• _SHORT PROBLEM_: Pull every line containing "image" out of the material below.
>> start SUPPLIED DATA
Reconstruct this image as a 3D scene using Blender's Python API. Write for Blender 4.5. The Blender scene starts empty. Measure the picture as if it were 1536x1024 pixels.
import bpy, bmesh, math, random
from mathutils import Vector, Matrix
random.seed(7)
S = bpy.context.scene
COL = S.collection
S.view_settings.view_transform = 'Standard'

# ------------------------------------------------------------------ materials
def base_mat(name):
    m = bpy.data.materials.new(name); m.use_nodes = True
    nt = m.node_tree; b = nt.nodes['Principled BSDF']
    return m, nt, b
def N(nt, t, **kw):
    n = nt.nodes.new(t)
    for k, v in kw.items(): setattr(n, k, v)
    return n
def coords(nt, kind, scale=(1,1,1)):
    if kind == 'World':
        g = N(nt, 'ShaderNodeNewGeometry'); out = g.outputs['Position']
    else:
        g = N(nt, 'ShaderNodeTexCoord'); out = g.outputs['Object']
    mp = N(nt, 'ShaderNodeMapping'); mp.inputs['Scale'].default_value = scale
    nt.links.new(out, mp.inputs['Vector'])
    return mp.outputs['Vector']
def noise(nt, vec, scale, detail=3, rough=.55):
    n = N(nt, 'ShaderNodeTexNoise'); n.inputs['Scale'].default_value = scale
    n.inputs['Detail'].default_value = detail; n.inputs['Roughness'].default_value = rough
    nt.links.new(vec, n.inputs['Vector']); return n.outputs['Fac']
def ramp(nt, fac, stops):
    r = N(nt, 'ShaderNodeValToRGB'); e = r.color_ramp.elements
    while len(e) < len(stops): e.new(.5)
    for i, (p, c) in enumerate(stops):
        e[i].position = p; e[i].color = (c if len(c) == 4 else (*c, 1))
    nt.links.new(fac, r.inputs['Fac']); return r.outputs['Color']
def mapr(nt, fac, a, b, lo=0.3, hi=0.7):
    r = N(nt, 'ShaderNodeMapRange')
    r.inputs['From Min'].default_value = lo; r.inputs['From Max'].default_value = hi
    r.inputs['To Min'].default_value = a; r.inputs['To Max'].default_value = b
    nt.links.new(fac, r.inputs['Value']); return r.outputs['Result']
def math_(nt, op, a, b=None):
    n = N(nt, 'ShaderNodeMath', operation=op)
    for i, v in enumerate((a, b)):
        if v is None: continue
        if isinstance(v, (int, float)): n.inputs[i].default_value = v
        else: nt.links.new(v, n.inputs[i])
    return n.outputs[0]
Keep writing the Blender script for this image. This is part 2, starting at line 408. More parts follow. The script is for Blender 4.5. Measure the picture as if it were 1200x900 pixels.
>> end SUPPLIED DATA
• _CORRECT ANSWER_:
Reconstruct this image as a 3D scene using Blender's Python API. Write for Blender 4.5. The Blender scene starts empty. Measure the picture as if it were 1536x1024 pixels.
Keep writing the Blender script for this image. This is part 2, starting at line 408. More parts follow. The script is for Blender 4.5. Measure the picture as if it were 1200x900 pixels.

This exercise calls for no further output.